38. Quando Colli ha cercato di imporre all'attenzione della cultura italiana il pensiero di Schopenhauer, le sue iniziative sono state ostacolate o ignorate. Dopo le sonanti accuse sulla cultura delle Università, i «professori di filosofia» evitano accuratamente di cimentarsi con Schopenhauer, per ciò l'ora di questo grande filosofo non verrà tanto presto. Ma la vera «fortuna» di Schopenhauer si deve misurare nella risonanza che la sua dottrina ha in quella di Colli.

39. Il pensiero di Schopenhauer è talmente decisivo che Nietzsche per Colli è un grande filosofo nella misura in cui si rivela l'unico esegeta e divulgatore di esso (DN 103; RE 111, 124). Entrambi sono «le ultime tempre filosofiche», gli unici filosofi che non usurpino questo nome (RE 92; PEAC 140; DN 32). La sapienza indiana e quella greca sono evocate nei loro scritti (DN 103).
Anche il pensiero di Nietzsche è stato siglato come irrazionale e nichilistico. Ma Colli, da vero discepolo, è sempre pronto a lottare per difendere la posizione del maestro.

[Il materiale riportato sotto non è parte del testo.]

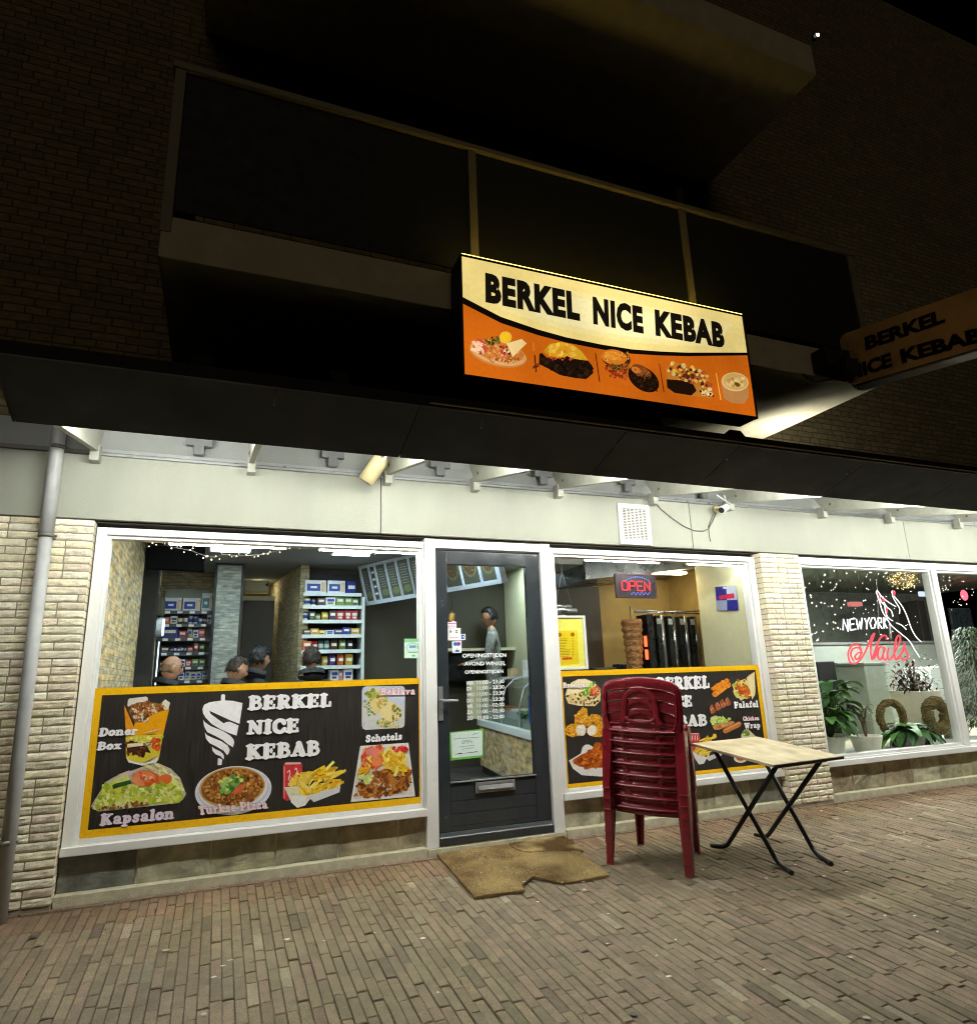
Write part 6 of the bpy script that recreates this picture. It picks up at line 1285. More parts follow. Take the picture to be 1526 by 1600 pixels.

Negli ultimi cento anni, egli dice, Nietzsche è l'unico a presentarsi come razionale: «lui va alla ricerca del permanente nel mutevole, subordina il mutevole al permanente - «eterno ritorno delle cose uguali» - tenta di stabilire le grandi gerarchie che discendono dalla 'natura' umana». I più irrazionali invece sono «coloro che prediligono i concetti e i contenuti dinamici, gli illuministi, gli storicisti, gli hegeliani» (DN 64). Colli individua il limite della loro prospettiva: essi guardano alla fenomenologia, all'apparenza, piuttosto che alle condizioni permanenti (RE 104).